Not so much a biography as an act of adoration: ""Let us hope that this book will disabuse readers of the many prejudices which persist about Wagner and that they will read it invigorated, even enthralled, by the splendour of his achievement."" Or else! Chancellor, attempting no substantial examination of the operas themselves, does a jaunty enough job, in that particularly British manner, of retelling the familiar life story--""the lonely road to music-drama"" and Bayreuth, where ""destiny"" is at last fulfilled in a ""temple of Wagnerian art."" But somehow the patterns of selfishness that usually show Wagner in an unlovely light--his treatment of first wife Minna, his philosophical fickleness, his liaisons with Cosima Lizst Bulow and Ludwig of Bavaria--here come off either heroically or with Wagner as victim.
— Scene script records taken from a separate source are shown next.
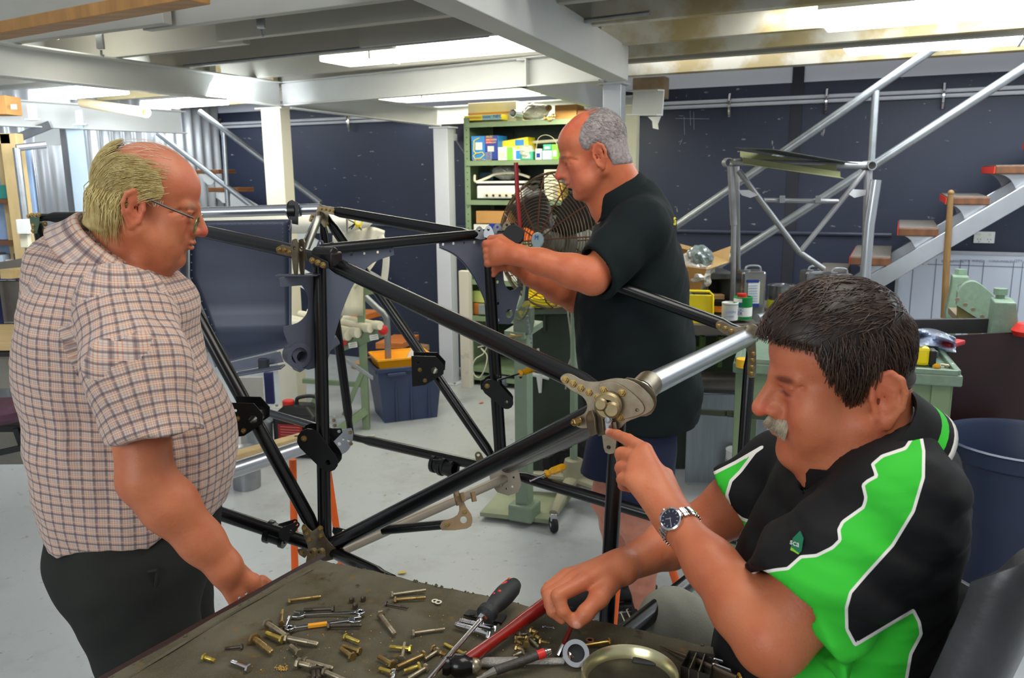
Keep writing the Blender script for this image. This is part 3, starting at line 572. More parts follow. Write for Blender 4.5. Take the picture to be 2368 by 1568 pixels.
# brackets
def clevis(x,y,w_,h_,d,mat=black_plate,ang=0,boss=True):
    p=P(x,y,d); sx=w_*d/FOC/2; sy=h_*d/FOC/2
    o=T_=None
    for dy in(-.03,.03):
        m=MB(); m.plate([(-sx,-sy),(-sx*.2,-sy*.9),(sx*.95,-sy*.2),(sx,.35*sy),(sx*.5,.95*sy),(-sx,sy)],p+V(0,dy,0),V(math.cos(ang),0,math.sin(ang)),V(-math.sin(ang),0,math.cos(ang)),.003,((-sx*.6,sy*.55,.004),(-sx*.6,-sy*.6,.003),(sx*.4,sy*.05,.012))); o=ob('bracket_plate',m,mat,fr,smooth=30)
    m=MB(); m.pipe(p+V(sx*.4,-.034,sy*.05),p+V(sx*.4,.034,sy*.05),.017,.011,16); m.box(p+V(-sx*.3,0,-sy*.6),(sx*.8,.058,.004)); ob('pivot_bush',m,mat,fr)
    bolt(p+V(-sx*.5,-.034,sy*.1),V(0,-1,0),.0055,brass,fr); bolt(p+V(-sx*.2,-.034,-sy*.6),V(0,-1,0),.0055,brass,fr)
clevis(579,963,80,86,2.02); clevis(992,853,76,74,2.58)
def lugpair(pa,pb,d,w=.026,mat=black_plate):
    for dy in(-.028,.022):
        a=P(*pa,d);b=P(*pb,d+.0); t=(b-a); m=MB(); u=V(1,0,0); 
        o2=seg_round((0,0),(t.x,t.z),w,w*.8,6); m.plate(o2,a+V(0,dy,0),V(1,0,0),V(0,0,1),.004,((t.x,t.z,.007),)); o=ob('bracket_plate',m,mat,fr,smooth=30)
        bolt(a+V(-w*.4,dy-.006,w*.2),V(0,-1,0),.0065,brass,fr)
    m=MB(); m.pipe(P(*pb,d)+V(0,-.03,0),P(*pb,d)+V(0,.03,0),.012,.007,14); ob('pivot_bush',m,mat,fr)
lugpair((722,1010),(765,1060),2.05,.032); lugpair((1135,890),(1172,925),2.48,.026)
gus([(748,990),(790,990),(792,1000),(770,1022),(750,1010)],2.1,black_plate,holes=((784,997,4),),n=V(.2,-1,0))
gus([(1110,880),(1130,872),(1150,880),(1130,905),(1112,900)],2.5,black_plate,holes=((1118,888,3),),n=V(.2,-1,0))
for (x,y,d,ax) in((640,1235,2.03,(N4-P(480,1178,2.05))),(1018,1075,2.62,(N6-N5)),(1035,1082,2.6,(N6-N5))):
    m=MB(); c=P(x,y,d); a=ax.normalized(); m.pipe(c-a*.022,c+a*.022,.027,.0186,18); m.pipe(c-a*.028,c-a*.016,.031,.0186,18); m.pipe(c+a*.016,c+a*.028,.031,.0186,18); ob('tube_collar',m,black_plate,fr)
for dy in(0,.03): gus(tear(655+dy*200,1225+dy*300,682+dy*140,1207+dy*200,17,7),2.03-dy,black_plate,n=V(.3,-1,.3),th=.004,holes=((682+dy*140,1207+dy*200,3),(668+dy*140,1222+dy*200,3)),name='bracket_plate')
gus([(1000,1062),(1045,1066),(1048,1072),(1035,1075),(1030,1095),(1015,1092)],2.6,black_plate,n=V(.1,-1,0))
# N4 joint
gus([tuple(v)[:2] for v in spline([V(698,1218,0),V(706,1212,0),V(722,1228,0),V(738,1216,0),V(745,1218,0),V(752,1240,0),V(772,1262,0),V(792,1266,0),V(797,1276,0),V(788,1288,0),V(775,1292,0),V(740,1300,0),V(715,1296,0),V(712,1262,0),V(703,1240,0)],2,True)][::-1],1.96,n=V(0,-1,.1),bolts=((704,1222),(741,1222),(711,1234),(716,1248),(778,1277),(742,1240)),br=.006)
gus([(688,1270),(705,1266),(716,1278),(705,1290),(692,1282)],1.97,n=V(0,-1,.1),bolts=((698,1279),),br=.006)
for x in(726,744): gus(tear(x,1275,x-3,1320,9,13),1.90,M('olive_bronze_lug',(132,112,76),.5,.4),n=V(-.4,-1,0),th=.012,name='lug_plate',holes=((x,1274,3.5),))
for x,y in((778,1222),(786,1222)): gus([(x-8,y-4),(x+14,y+2),(x+4,y+26),(x-10,y+8)],2.05,black_plate,holes=((x+8,y+5,3),),n=V(.3,-1,0),name='bracket_plate')
# N5 silver joint
gus([tuple(v)[:2] for v in spline([V(768,968,0),V(776,964,0),V(782,990,0),V(800,992,0),V(812,990,0),V(817,1005,0),V(812,1030,0),V(800,1046,0),V(785,1048,0),V(772,1020,0)],2,True)][::-1],2.8,silver,holes=((806,1018,3),(794,1015,3),(785,1026,4)),bolts=((772,972),(774,984),(810,1000),(812,1026)),br=.005)
# N6 plates
gus([(1132,1098),(1152,1085),(1190,1080),(1200,1090),(1206,1120),(1198,1138),(1176,1146),(1150,1138),(1135,1118)],2.44,beige_tube,holes=((1172,1112,2.5),(1185,1125,2.5),(1172,1130,2.5),(1188,1104,2.5),(1160,1122,2.5)),n=V(-.2,-1,.2))
for x in(1106,1146): gus(tear(x,1052,x+12 if x<1120 else x-6,1084,8,11),2.5,bronze,n=V(0,-1,0),holes=((x,1052,3.5),(x+6 if x<1120 else x-3,1066,3)))
# left L joint green
gus([(68,495),(92,492),(92,515),(86,540),(76,540),(70,515)],2.92,M('zinc_chromate_green',(62,92,66),.5),n=V(.1,-1,0),bolts=((66,500),(74,497),(82,498),(90,496),(76,522),(76,534)),br=.006)
for y in(518,532): bolt(P(104,y,2.93),V(1,-.3,0),.007,brass,fr)
# rings and mid fittings on the brace tube
for x,y in((1302,1024),(1310,1020),(1262,1043),(1268,1040)):
    m=MB(); a=(P(1392,982,1.62)-N6).normalized(); d=2.5-.88*(x-1160)/232; c=P(x,y,d); m.pipe(c-a*.004,c+a*.004,.0195,.016,18); ob('tube_collar',m,black_plate,fr)
# control arm with fork
ca=M('tan_steel_fitting',(150,124,92),.45,.4,var=.25,scale=20)
m=MB(); m.tube([P(885,1226,2.0),P(1040,1212,1.95)],.012,12); ob('control_arm',m,black_tube,fr)
for dy in(0,-.02): gus([tuple(v)[:2] for v in spline([V(1022,1206,0),V(1040,1200,0),V(1058,1190,0),V(1062,1170,0),V(1050,1150,0),V(1066,1148,0),V(1078,1172,0),V(1090,1190,0),V(1092,1208,0),V(1080,1222,0),V(1022,1226,0)],2,True)][::-1],1.93+dy,ca,n=V(0,-1,.35),holes=((1072,1202,8),),th=.005,name='bell_crank',bolts=((1034,1213),(1074,1184)) if dy else ())
m=MB(); m.tube([P(1062,1168,1.94),P(1052,1128,1.96)],.008,10); m.tube([P(1093,1138,1.95),P(1097,1160,1.94)],.007,8); m.tube([P(1066,1140,1.93),P(1072,1160,1.92)],.007,8); ob('link_rod',m,ca,fr)
for x,y in((1048,1114),(1074,1100)): bolt(P(x,y,1.97),V(-.3,-.3,1),.006,brass,fr,h=.008)
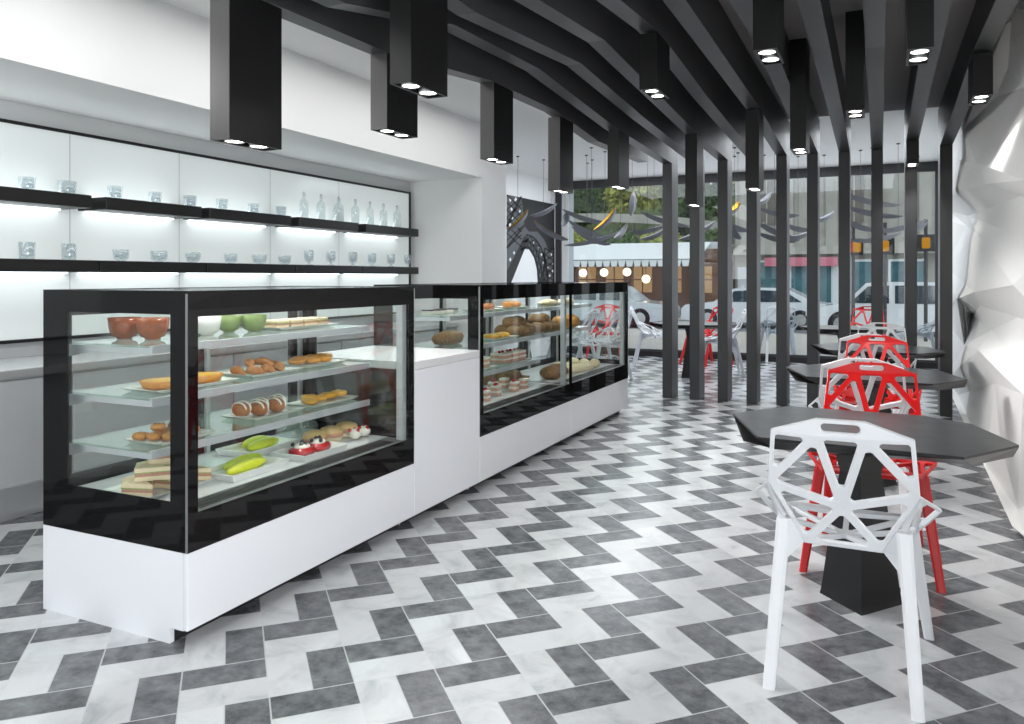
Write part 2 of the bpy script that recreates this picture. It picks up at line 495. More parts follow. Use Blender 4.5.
for k, xr in enumerate(beams):
    side = 'with no post, first from the bulkhead' if k == 0 else ORD[k - 1] + ' post from the display cases'
    lab = ('charcoal ceiling beam %s' % side) if k == 0 else ('charcoal ceiling beam turning down into the %s' % side)
    if k == 10: lab = 'charcoal ceiling beam turning down into the last post by the faceted wall'
    t = thing('portal_frame' if k else 'ceiling_beam', lab, 'beam', (xr - BW / 2, 8.2, 0 if k else 2.5), 0, 'charcoal beam and post frames')
    pr = prof[k]
    bb = B()
    poly = [(xr - BW, y, z) for y, z in pr] + [(xr - BW, 8.2 if k == 0 else 8.38, TOPZ)]
    if k: poly = [(xr - BW, y, z) for y, z in pr] + [(xr - BW, 8.40, pr[-1][1]), (xr - BW, 8.40, TOPZ)]
    poly += [(xr - BW, pr[0][0], TOPZ)]
    bb.prism(poly, (BW, 0, 0))
    obj('beam', bb, M['black_beam'], t, world=True)
    if k:
        pb = B(); pb.box((xr - BW, 8.12, 0), (xr, 8.40, pr[-1][1]))
        pb.bevel(.003, 1)
        obj('post', pb, M['black_beam'], t, world=True)

# ---------------------------------------------------------------- box spotlights
def beam_z(k, y):
    pr = prof[k]
    for (a, za), (c, zc) in zip(pr[:-1], pr[1:]):
        if a <= y <= c: return za + (zc - za) * (y - a) / (c - a)
    return pr[-1][1]

def lamp(label, xr, y0, zb, top, w=.10, l=.29, power=26):
    t = thing('box_spotlight', label, 'ceiling light', (xr - w / 2, y0 + l / 2, zb), 0, 'black box spotlights')
    h = top - zb
    hb = B()
    o_, i_ = (w / 2, l / 2), (w / 2 - .012, l / 2 - .012)
    # hollow box open at the bottom
    ring = lambda q, z: [(-q[0], -q[1], z), (q[0], -q[1], z), (q[0], q[1], z), (-q[0], q[1], z)]
    hb.loft([ring(i_, .035), ring(i_, 0), ring(o_, 0), ring(o_, h)], cap=True)
    obj('housing', hb, M['black_lac2'], t)
    for s in (-1, 1):
        rb = B(); r0 = w * .40
        rb.lathe([(r0, .034), (r0, .004), (r0 * .93, .002), (r0 * .86, .006), (r0 * .80, .034)], 20, (0, s * l * .23, 0))
        ro = obj('spot_ring', rb, M['steel'], t, smooth=True)
        lb = B(); lb.lathe([(r0 * .86, .0055), (r0 * .4, .0045), (.001, .004)], 20, (0, s * l * .23, 0))
        obj('lens', lb, M['spot'], ro)
    li = bpy.data.lights.new('spot_beam', 'SPOT')
    li.energy = power; li.spot_size = 1.9; li.spot_blend = .9; li.shadow_soft_size = .05; li.color = (1, .985, .96)
    lo = bpy.data.objects.new('spot_beam', li); C.objects.link(lo)
    lo.parent = t; lo.location = (0, 0, -.012)
    return t
M['black_lac2'] = mat('black_lamp_lacquer', (19, 19, 20), .38, var=.08, scale=7)
def hang(label, px, py, xr, k=None, w=.10, **kw):
    p = at_x(px, py, xr)
    top = min(beam_z(k, p.y + .29 * q_ / 6) for q_ in range(7)) - .001 if k is not None else TOPZ
    return lamp(label, xr, p.y, p.z, top, w, **kw)
hang('largest black box spotlight, nearest the left wall, above the front display case', 229.3, 138.5, -2.255, 0)
hang('black box spotlight hanging second along the outermost beam, right of the largest one', 387, 128.5, -2.255, 0)
hang('wide black box spotlight cut by the top edge, above the till counter', 411, 81.5, -1.685, 2)
hang('black box spotlight in front of the white pillar at the end of the lit recess', 494, 158, -2.255, 0)
hang('black box spotlight beside the tower mural, left of the green trees', 560, 190, -2.255, 0)
hang('black box spotlight in front of the cafe awning across the street', 619, 186, -1.97, 1)
hang('charcoal box spotlight high up, left of the taller one near the picture centre top', 657, 88, -1.115, 4)
hang('long box spotlight hanging lowest, in front of the second post', 697, 204.5, -1.4, 3, l=.26)
hang('long charcoal box spotlight in front of the fourth post', 759, 188, -.83, 5, l=.26)
hang('black box spotlight cut by the top edge, right of centre', 777, 47.5, -.42, w=.105)
hang('long box spotlight in front of the sixth post', 806, 148, -.44)
hang('box spotlight in front of the eighth post, between two beams', 864, 109, -.085)
hang('large black box spotlight at the top edge, near the faceted wall', 934, 46.5, .205)
hang('slim box spotlight in front of the ninth post', 919, 163, .31, 9)
hang('rightmost black box spotlight, close to the white faceted wall', 993, 94, .595, 10)
# ---------------------------------------------------------------- lit recess: panel, shelves, back counter
t = thing('glass_back_panel', 'backlit pale glass wall panel behind the two black shelves', 'wall panel', (XR, 5, .90))  # the panel's even glow is added in its material
XG = XR + .03
joints = [2.3, 3.28, 4.13, 5.07, 5.99, 7.20]
for i in range(5):
    b = B(); b.box((XR + .002, joints[i], .90), (XG, joints[i + 1], 2.17))
    obj('glass_pane', b, M['glass_panel'], t, world=True)
b = B(); b.box((XR + .002, .4, .90), (XG, joints[0] - .002, 2.17)); obj('glass_pane', b, M['glass_panel'], t, world=True)
fb = B()
fb.box((XR + .002, .4, 2.17), (XG + .012, 7.225, 2.19)); fb.box((XR + .002, 7.203, .88), (XG + .012, 7.225, 2.19)); fb.box((XR + .002, .4, .88), (XG + .012, 7.225, .90))
obj('frame', fb, M['shelf_black'], t, world=True)
for j in joints[:-1]:
    b = B(); b.box((XG, j - .002, .90), (XG + .001, j + .002, 2.17)); obj('panel_seam', b, M['seam'], t, world=True)

XS0, XS1 = XG + .002, -4.35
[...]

Chancellor wholeheartedly adopts Wagner's self-dramatizing sense of being perpetually persecuted by ""contemptibly mean-minded. . . enemies."" And he makes grandiose claims that even the most faithful Wagnerites might shrink from. ""The nineteenth century was his century more than that of any other individual."" On the Ring: ""It is, maybe, the first and only work of art consciously influenced by political theories."" Even such astonishing examples of tunnel vision, however, pale beside Chancellor's most outrageous stance here: a spirited defense (even a partial endorsement) of Wagner's anti-Semitic tract, ""Jewishness in Music""; and a casual dismissal of Wagner's propagandizing for pure Aryanism (""All these wayward effusions were at once forgotten by the true friends of the man and his art""). For a one-volume biography that you don't have to goose-step or genuflect along with, try Osborne's Wagner and His Worm (1977) or Gal's Richard Wagner (1976).